Increasing the competition
To improve the business environment, the existing investment laws that covered economic activities in the country were revised. Significant changes in the administrative procedures were introduced, with 51 offices being opened across the country to simplify the business application procedures. In particular, a one-stop window has been established and a 30-day limit for application approval set with the obligation for the administration to notify any refusal through a notary public. The goal was to facilitate and accelerate business creation (IMF, 2006/136). The State‟s import monopolies were reduced to petroleum products and weaponry. The goal was a private sector that could freely import and produce goods that were previously under state control (IMF, 2007).

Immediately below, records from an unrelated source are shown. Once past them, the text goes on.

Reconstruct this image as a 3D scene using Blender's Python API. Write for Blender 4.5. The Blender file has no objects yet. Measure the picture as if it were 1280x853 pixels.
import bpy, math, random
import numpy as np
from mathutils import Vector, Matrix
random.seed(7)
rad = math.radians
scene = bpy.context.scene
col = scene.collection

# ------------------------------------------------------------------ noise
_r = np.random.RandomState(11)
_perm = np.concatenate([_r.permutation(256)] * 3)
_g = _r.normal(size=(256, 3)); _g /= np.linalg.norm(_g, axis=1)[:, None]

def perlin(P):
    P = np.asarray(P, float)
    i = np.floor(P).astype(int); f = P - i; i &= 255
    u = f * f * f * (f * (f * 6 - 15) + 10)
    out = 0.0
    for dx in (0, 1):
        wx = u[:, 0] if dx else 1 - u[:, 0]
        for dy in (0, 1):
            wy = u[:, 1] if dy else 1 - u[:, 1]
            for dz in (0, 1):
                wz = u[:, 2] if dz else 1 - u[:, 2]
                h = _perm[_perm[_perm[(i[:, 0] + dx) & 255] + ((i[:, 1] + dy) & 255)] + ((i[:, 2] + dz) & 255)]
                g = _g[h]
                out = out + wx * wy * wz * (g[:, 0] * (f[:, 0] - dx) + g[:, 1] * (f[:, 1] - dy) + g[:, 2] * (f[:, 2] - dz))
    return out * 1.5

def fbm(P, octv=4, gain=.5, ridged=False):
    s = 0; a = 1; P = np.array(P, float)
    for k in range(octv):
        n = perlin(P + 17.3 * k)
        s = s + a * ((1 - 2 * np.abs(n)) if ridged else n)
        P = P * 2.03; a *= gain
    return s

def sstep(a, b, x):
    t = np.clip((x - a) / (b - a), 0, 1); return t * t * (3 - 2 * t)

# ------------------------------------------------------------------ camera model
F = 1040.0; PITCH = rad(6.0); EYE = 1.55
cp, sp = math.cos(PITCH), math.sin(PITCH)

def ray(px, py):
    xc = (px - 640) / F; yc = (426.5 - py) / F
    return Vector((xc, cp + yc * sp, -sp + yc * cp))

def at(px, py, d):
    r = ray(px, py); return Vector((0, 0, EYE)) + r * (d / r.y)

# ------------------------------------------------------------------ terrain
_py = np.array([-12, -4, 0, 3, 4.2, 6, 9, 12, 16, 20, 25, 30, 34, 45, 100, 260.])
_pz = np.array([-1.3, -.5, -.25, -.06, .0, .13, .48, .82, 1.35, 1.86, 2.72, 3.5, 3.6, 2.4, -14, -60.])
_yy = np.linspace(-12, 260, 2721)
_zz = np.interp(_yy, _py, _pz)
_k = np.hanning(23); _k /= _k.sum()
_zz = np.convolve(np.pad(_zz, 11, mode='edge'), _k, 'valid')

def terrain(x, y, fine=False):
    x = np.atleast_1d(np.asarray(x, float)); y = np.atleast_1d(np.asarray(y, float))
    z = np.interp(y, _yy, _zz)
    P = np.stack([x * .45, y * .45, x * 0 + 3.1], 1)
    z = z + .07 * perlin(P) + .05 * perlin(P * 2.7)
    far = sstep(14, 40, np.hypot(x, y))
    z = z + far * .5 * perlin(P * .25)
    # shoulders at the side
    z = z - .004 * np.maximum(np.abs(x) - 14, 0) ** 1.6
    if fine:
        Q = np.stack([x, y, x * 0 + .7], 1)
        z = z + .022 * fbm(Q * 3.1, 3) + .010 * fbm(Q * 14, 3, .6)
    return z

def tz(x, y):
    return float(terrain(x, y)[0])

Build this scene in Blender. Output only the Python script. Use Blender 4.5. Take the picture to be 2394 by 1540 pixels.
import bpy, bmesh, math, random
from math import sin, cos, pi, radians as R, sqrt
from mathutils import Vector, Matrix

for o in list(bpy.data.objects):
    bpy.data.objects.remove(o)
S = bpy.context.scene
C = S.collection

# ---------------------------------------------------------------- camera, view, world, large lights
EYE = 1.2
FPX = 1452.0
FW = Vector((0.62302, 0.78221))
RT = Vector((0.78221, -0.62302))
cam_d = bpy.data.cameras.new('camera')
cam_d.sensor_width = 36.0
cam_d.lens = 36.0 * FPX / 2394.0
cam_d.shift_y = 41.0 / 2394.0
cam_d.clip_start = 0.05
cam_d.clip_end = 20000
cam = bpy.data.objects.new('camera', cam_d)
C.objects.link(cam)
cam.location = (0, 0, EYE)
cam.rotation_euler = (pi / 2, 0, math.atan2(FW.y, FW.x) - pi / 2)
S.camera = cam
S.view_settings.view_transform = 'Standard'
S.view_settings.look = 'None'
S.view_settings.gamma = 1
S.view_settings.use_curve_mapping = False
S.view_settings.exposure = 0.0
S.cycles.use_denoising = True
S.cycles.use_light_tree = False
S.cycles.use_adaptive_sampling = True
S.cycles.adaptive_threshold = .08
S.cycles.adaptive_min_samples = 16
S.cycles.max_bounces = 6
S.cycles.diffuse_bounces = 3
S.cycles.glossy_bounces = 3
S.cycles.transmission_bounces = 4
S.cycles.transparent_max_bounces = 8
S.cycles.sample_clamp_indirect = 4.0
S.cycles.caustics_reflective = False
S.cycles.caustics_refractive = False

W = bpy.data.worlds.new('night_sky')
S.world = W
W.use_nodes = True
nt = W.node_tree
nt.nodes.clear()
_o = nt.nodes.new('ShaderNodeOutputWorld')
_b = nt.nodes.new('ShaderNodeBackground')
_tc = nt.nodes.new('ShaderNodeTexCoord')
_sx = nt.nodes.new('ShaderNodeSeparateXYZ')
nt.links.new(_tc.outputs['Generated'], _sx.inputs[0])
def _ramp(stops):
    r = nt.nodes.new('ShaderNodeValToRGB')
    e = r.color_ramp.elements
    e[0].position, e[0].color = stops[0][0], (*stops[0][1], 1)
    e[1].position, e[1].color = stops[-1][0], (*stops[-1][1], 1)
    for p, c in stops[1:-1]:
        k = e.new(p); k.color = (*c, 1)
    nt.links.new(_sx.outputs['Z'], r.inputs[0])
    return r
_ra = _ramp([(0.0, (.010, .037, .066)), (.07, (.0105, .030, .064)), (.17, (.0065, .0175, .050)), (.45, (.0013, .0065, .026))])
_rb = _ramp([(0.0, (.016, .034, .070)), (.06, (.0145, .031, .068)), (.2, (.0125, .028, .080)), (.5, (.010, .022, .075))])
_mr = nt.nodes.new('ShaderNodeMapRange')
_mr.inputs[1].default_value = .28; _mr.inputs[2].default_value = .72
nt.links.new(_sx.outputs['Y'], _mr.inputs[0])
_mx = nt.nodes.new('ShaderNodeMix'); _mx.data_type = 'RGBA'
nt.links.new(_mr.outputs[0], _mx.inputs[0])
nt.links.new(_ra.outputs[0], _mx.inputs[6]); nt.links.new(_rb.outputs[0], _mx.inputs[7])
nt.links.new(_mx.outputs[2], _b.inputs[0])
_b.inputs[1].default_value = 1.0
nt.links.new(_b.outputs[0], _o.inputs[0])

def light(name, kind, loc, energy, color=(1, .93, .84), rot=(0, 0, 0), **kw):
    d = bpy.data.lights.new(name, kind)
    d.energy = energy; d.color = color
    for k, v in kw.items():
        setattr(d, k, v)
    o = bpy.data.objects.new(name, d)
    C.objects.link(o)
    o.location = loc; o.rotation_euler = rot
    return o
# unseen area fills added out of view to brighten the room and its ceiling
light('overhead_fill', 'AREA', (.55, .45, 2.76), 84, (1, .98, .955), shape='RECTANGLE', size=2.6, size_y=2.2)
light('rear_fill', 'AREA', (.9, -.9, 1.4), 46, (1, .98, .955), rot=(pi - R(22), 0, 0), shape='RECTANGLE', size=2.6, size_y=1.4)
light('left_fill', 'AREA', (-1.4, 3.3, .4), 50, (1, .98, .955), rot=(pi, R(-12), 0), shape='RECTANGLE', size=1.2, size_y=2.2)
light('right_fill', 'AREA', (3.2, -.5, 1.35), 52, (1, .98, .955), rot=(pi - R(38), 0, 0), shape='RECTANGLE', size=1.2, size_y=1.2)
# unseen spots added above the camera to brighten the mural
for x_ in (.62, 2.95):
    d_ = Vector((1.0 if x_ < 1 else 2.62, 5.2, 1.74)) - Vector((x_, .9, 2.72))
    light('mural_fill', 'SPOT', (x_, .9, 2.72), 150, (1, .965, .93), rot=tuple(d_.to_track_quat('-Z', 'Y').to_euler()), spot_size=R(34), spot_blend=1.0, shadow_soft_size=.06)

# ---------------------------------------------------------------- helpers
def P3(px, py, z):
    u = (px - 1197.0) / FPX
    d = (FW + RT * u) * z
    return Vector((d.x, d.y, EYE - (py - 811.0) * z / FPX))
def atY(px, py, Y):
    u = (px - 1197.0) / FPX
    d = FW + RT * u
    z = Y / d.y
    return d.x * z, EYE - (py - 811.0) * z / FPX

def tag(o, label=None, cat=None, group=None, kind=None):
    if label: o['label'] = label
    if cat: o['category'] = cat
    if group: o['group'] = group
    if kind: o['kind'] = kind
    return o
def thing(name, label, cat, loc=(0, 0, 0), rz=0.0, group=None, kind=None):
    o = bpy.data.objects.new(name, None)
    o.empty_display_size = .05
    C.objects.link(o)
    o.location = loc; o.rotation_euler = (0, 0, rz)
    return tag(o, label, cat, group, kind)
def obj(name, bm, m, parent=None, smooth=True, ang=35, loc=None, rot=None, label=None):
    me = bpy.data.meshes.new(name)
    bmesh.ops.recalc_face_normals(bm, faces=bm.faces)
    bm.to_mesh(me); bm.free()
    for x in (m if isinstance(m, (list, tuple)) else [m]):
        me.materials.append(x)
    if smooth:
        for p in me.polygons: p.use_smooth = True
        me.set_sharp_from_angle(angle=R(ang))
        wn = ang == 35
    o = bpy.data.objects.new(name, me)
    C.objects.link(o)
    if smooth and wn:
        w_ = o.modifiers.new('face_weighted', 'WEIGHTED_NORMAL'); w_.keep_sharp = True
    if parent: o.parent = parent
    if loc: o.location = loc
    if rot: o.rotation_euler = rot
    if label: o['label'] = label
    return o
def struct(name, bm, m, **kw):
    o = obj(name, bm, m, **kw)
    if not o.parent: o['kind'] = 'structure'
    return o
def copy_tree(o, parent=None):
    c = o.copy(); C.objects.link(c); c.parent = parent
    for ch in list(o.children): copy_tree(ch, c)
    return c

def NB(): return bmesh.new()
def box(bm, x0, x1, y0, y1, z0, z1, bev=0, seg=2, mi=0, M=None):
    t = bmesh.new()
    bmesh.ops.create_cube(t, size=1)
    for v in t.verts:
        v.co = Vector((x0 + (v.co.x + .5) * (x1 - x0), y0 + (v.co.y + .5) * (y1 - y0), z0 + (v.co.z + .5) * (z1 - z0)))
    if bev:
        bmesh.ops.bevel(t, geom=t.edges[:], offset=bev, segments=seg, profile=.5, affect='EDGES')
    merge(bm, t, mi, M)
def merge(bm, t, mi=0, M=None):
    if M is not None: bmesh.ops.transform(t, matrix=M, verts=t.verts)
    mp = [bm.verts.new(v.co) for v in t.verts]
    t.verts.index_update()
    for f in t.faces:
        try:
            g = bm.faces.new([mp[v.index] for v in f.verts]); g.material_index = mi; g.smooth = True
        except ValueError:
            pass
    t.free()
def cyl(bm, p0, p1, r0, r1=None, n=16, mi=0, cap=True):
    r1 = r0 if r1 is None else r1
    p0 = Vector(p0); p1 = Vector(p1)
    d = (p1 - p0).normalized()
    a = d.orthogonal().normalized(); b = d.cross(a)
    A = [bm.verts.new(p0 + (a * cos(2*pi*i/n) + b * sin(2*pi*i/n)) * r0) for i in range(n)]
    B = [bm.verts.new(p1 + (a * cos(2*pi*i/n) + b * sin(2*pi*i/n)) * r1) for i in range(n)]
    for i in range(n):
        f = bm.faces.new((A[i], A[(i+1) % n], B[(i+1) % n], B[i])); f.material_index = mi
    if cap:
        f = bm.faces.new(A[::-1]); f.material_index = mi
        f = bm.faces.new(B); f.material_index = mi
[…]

Creating the institutional infrastructure
In addition to measures to liberalisation of the markets and to increase the competition, The Libyan government issued legislation to create a new institutional infrastructure and to stimulate market exchanges. It created the General Board of Ownership Transfer (GBOT). The GBOT was created to propose which public companies should be privatised and how their necessary restructuring should take place, GBOT was also in charge of supervising the public companies after their privatisation in order to facilitate them in required areas.
The Libyan government also created the Domestic Manufacturing Fund (DMF) to fund restructuring activities to prepare public companies for privatisation. DMF also was supposed to provide a bank guarantee to help the privatised companies with short term loans. Moreover, the Libyan Government set up the Libyan Stock Market Exchange, the Board for liquidation of public companies and the Fund for supporting exports.